— begin COLLECTED DATA —
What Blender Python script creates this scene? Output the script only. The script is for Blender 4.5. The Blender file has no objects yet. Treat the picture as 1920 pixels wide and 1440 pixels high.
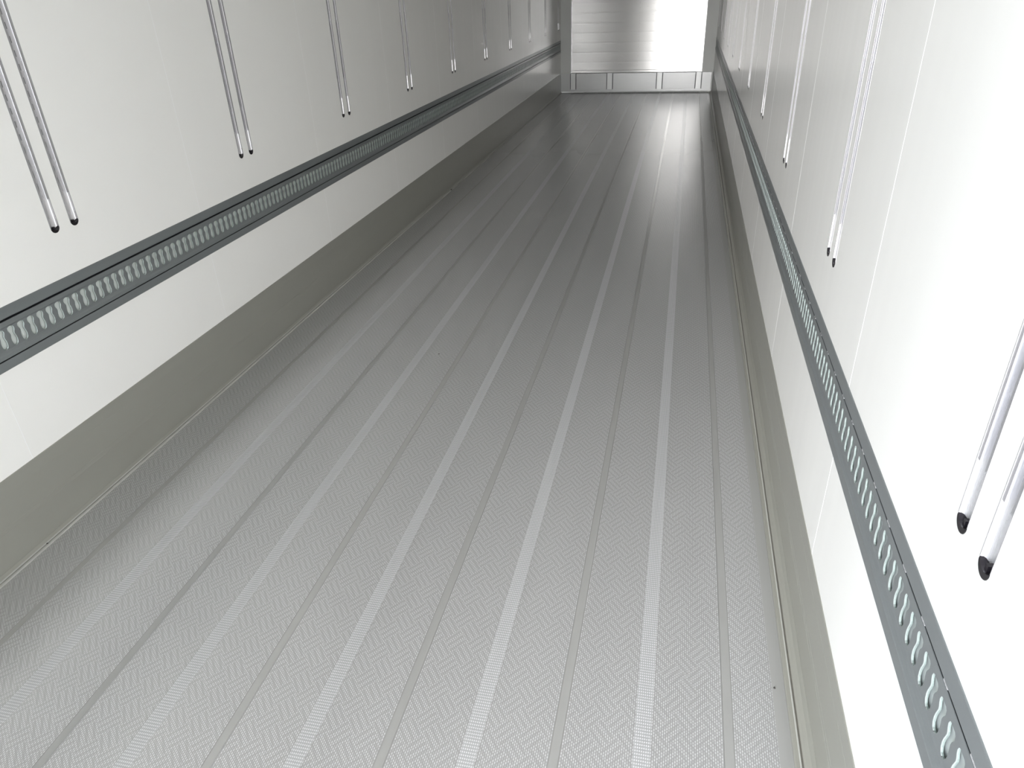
import bpy, math
from mathutils import Matrix, Vector

scene = bpy.context.scene
W, L, H = 2.47, 12.867, 2.62          # inside width, length to the bulkhead, height
Y0 = -0.70                             # rear doorway (behind the camera)

# ---------------------------------------------------------------- camera
cam_d = bpy.data.cameras.new('camera')
cam = bpy.data.objects.new('camera', cam_d)
scene.collection.objects.link(cam)
scene.camera = cam
cam_d.sensor_width = 36.0
cam_d.lens = 36.0 * 1343.69 / 1920.0
cam_d.clip_start = 0.02
cam_d.clip_end = 300
R_ = Vector((0.9758921, 0.21551183, -0.03448563))
U_ = Vector((-0.07572437, 0.48253022, 0.87259979))
F_ = Vector((-0.20469593, 0.84895185, -0.48721693))
m = Matrix((R_, U_, -F_)).transposed().to_4x4()
m.translation = Vector((2.0512, 0.0, 1.6416))
cam.matrix_world = m

# ---------------------------------------------------------------- world: overcast daylight
world = bpy.data.worlds.new('world')
scene.world = world
world.use_nodes = True
wn, wl = world.node_tree.nodes, world.node_tree.links
bg = wn['Background']
tc = wn.new('ShaderNodeTexCoord')
sep = wn.new('ShaderNodeSeparateXYZ')
ramp = wn.new('ShaderNodeValToRGB')
wl.new(tc.outputs['Generated'], sep.inputs[0])
ng = wn.new('ShaderNodeMath'); ng.operation = 'MULTIPLY'; ng.inputs[1].default_value = -1.0
wl.new(sep.outputs['X'], ng.inputs[0])
wl.new(ng.outputs[0], ramp.inputs[0])
ramp.color_ramp.elements[0].position = 0.1
ramp.color_ramp.elements[0].color = (1.0, 0.992, 0.988, 1)
ramp.color_ramp.elements[1].position = 0.7
ramp.color_ramp.elements[1].color = (0.70, 0.83, 1.0, 1)
wl.new(ramp.outputs[0], bg.inputs['Color'])
# brightness of the hazy sky: plain overcast, a bright low band behind the body, a veiled sun to the left
def lobe(direction, power, gain, prev):
    vm = wn.new('ShaderNodeVectorMath'); vm.operation = 'DOT_PRODUCT'
    wl.new(tc.outputs['Generated'], vm.inputs[0])
    vm.inputs[1].default_value = Vector(direction).normalized()
    mx = wn.new('ShaderNodeMath'); mx.operation = 'MAXIMUM'; mx.inputs[1].default_value = 0.0
    wl.new(vm.outputs['Value'], mx.inputs[0])
    pw = wn.new('ShaderNodeMath'); pw.operation = 'POWER'; pw.inputs[1].default_value = power
    wl.new(mx.outputs[0], pw.inputs[0])
    mu = wn.new('ShaderNodeMath'); mu.operation = 'MULTIPLY_ADD'
    mu.inputs[1].default_value = gain
    wl.new(pw.outputs[0], mu.inputs[0])
    if isinstance(prev, float):
        mu.inputs[2].default_value = prev
    else:
        wl.new(prev, mu.inputs[2])
    return mu.outputs[0]
glow = lobe((-0.12, -1.0, 0.10), 16.0, 50.0, 6.5)
glow = lobe((-0.85, -0.50, 0.20), 9.0, 21.0, glow)
wl.new(glow, bg.inputs['Strength'])

# light portal in the open half of the rear doorway (only guides the sampling of the sky)
pd = bpy.data.lights.new('doorway_portal', 'AREA')
pd.shape = 'RECTANGLE'
pd.size = 1.24
pd.size_y = 2.60
pd.cycles.is_portal = True
po = bpy.data.objects.new('doorway_portal', pd)
scene.collection.objects.link(po)
po.location = (1.85, Y0 - 0.06, 1.31)
po.rotation_euler = (math.radians(90), 0, 0)     # local -Z looks along +Y, into the body

scene.view_settings.view_transform = 'Standard'
scene.view_settings.look = 'None'
scene.view_settings.exposure = -0.17
scene.view_settings.gamma = 1.0
scene.view_settings.use_curve_mapping = False
scene.cycles.max_bounces = 24
scene.cycles.diffuse_bounces = 16
scene.cycles.glossy_bounces = 12
scene.cycles.sample_clamp_indirect = 12
scene.cycles.use_denoising = True

# ---------------------------------------------------------------- materials
def N(nt, kind, **kw):
    n = nt.nodes.new(kind)
    for k, v in kw.items():
        setattr(n, k, v)
    return n

def principled(name, color, rough=0.5, metal=0.0, coat=0.0, coat_rough=0.1, spec=0.5):
    mt = bpy.data.materials.new(name)
    mt.use_nodes = True
    b = mt.node_tree.nodes['Principled BSDF']
    b.inputs['Base Color'].default_value = (*color, 1)
    b.inputs['Roughness'].default_value = rough
    b.inputs['Metallic'].default_value = metal
    b.inputs['Coat Weight'].default_value = coat
    b.inputs['Coat Roughness'].default_value = coat_rough
    b.inputs['Specular IOR Level'].default_value = spec
    return mt

def add_noise(mt, scale, color_amt=0.0, bump=0.0, dist=0.001, detail=3.0, rough_amt=0.0):
    """mottled colour, roughness and bump in object space"""
    nt = mt.node_tree
    b = nt.nodes['Principled BSDF']
    t = N(nt, 'ShaderNodeTexCoord')
    mp = N(nt, 'ShaderNodeMapping')
    mp.inputs['Scale'].default_value = scale
    nz = N(nt, 'ShaderNodeTexNoise')
    nz.inputs['Scale'].default_value = 1.0
    nz.inputs['Detail'].default_value = detail
    nt.links.new(t.outputs['Object'], mp.inputs[0])
    nt.links.new(mp.outputs[0], nz.inputs['Vector'])
    if color_amt:
        c = b.inputs['Base Color'].default_value[:]
        mx = N(nt, 'ShaderNodeMix', data_type='RGBA')
        mx.inputs['A'].default_value = (c[0] * (1 - color_amt), c[1] * (1 - color_amt), c[2] * (1 - color_amt), 1)
        mx.inputs['B'].default_value = (min(1, c[0] * (1 + color_amt)), min(1, c[1] * (1 + color_amt)), min(1, c[2] * (1 + color_amt)), 1)
        nt.links.new(nz.outputs['Fac'], mx.inputs['Factor'])
        nt.links.new(mx.outputs['Result'], b.inputs['Base Color'])
    if rough_amt:
        r = b.inputs['Roughness'].default_value
        mr = N(nt, 'ShaderNodeMapRange')
        mr.inputs['From Min'].default_value = 0.3
        mr.inputs['From Max'].default_value = 0.7
        mr.inputs['To Min'].default_value = r - rough_amt
        mr.inputs['To Max'].default_value = r + rough_amt
        nt.links.new(nz.outputs['Fac'], mr.inputs['Value'])
        nt.links.new(mr.outputs[0], b.inputs['Roughness'])
    if bump:
        bp = N(nt, 'ShaderNodeBump')
        bp.inputs['Strength'].default_value = bump
        bp.inputs['Distance'].default_value = dist
        nt.links.new(nz.outputs['Fac'], bp.inputs['Height'])
        nt.links.new(bp.outputs[0], b.inputs['Normal'])
        nt.links.new(bp.outputs[0], b.inputs['Coat Normal'])
    return mt

M_wall = add_noise(principled('white_gloss_panel', (0.905, 0.895, 0.865), rough=0.21, spec=0.42), (0, 5, 0.15), bump=0.35, dist=0.004, detail=2)
M_seam = principled('white_joint_sealant', (0.91, 0.91, 0.90), rough=0.3)
M_kick = add_noise(principled('grey_scuff_aluminium', (0.325, 0.322, 0.285), rough=0.32, metal=0.2), (3, 0.6, 12), color_amt=0.03, rough_amt=0.01)
M_sealant = add_noise(principled('grey_sealant', (0.40, 0.40, 0.37), rough=0.5), (10, 4, 10), color_amt=0.12)
M_rail = add_noise(principled('anodised_grey_aluminium', (0.240, 0.258, 0.262), rough=0.32, metal=0.45), (20, 2, 30), color_amt=0.06)
M_groove = principled('shadow_gap_black', (0.02, 0.022, 0.025), rough=0.5)
M_back = add_noise(principled('mill_aluminium', (0.66, 0.70, 0.67), rough=0.4, metal=0.15), (20, 20, 20), color_amt=0.05)
M_edge = principled('bare_cut_aluminium', (0.46, 0.51, 0.495), rough=0.35, metal=0.5)
M_inner = principled('slot_wall_grey_green', (0.30, 0.35, 0.33), rough=0.4, metal=0.3)
M_track = add_noise(principled('polished_aluminium', (0.72, 0.71, 0.725), rough=0.28, metal=0.6), (60, 60, 3), rough_amt=0.04)
M_lip = principled('satin_aluminium_lip', (0.42, 0.41, 0.42), rough=0.4, metal=0.35)
M_hole = principled('dark_hole', (0.22, 0.22, 0.22), rough=0.6)
M_cap = principled('black_rubber', (0.012, 0.010, 0.013), rough=0.3)
M_pillar = principled('grey_painted_pillar', (0.50, 0.51, 0.49), rough=0.45, metal=0.1)
M_bulk = add_noise(principled('bright_aluminium_panel', (0.47, 0.465, 0.455), rough=0.25, metal=0.6), (0.6, 1, 9), color_amt=0.03)
_b = M_bulk.node_tree.nodes['Principled BSDF']      # brushed along its width: highlights spread up and down
_b.inputs['Anisotropic'].default_value = 0.92
_b.inputs['Anisotropic Rotation'].default_value = 0.25
_t = M_bulk.node_tree.nodes.new('ShaderNodeTangent')
_t.direction_type = 'UV_MAP'
M_bulk.node_tree.links.new(_t.outputs[0], _b.inputs['Tangent'])
M_bkick = add_noise(principled('bulkhead_kick_aluminium', (0.175, 0.177, 0.175), rough=0.3, metal=0.6), (3, 1, 9), color_amt=0.05)
M_bar = principled('spacer_bar_aluminium', (0.24, 0.243, 0.24), rough=0.3, metal=0.5)
M_dark = principled('unit_grey', (0.10, 0.10, 0.10), rough=0.6)
M_scuff = M_bulk.copy()
M_scuff.name = 'grey_scuff_mark'
for _n in M_scuff.node_tree.nodes:
    if _n.type == 'MIX' and _n.data_type == 'RGBA':
        _n.inputs['A'].default_value = (0.36, 0.355, 0.35, 1)
        _n.inputs['B'].default_value = (0.40, 0.395, 0.39, 1)
M_bead = principled('dirty_sealant_line', (0.22, 0.21, 0.185), rough=0.6)
M_ceil = principled('white_ceiling', (0.80, 0.80, 0.79), rough=0.25)
M_ground = add_noise(principled('yard_concrete', (0.36, 0.35, 0.33), rough=0.9), (0.5, 0.5, 0.5), color_amt=0.2)
M_smooth = add_noise(principled('smooth_floor_seam', (0.47, 0.47, 0.46), rough=0.22, metal=0.5), (40, 1.5, 1), color_amt=0.04, rough_amt=0.01)
M_jointline = principled('floor_joint_line', (0.26, 0.26, 0.25), rough=0.4, metal=0.3)
M_speck = principled('dark_grit', (0.05, 0.045, 0.04), rough=0.9)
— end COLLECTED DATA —
Leave out the pictures and restate, word for word, the lines from the top of the data through the line containing "(behind the camera)", both included.

What Blender Python script creates this scene? Output the script only. The script is for Blender 4.5. The Blender file has no objects yet. Treat the picture as 1920 pixels wide and 1440 pixels high.
import bpy, math
from mathutils import Matrix, Vector

scene = bpy.context.scene
W, L, H = 2.47, 12.867, 2.62          # inside width, length to the bulkhead, height
Y0 = -0.70                             # rear doorway (behind the camera)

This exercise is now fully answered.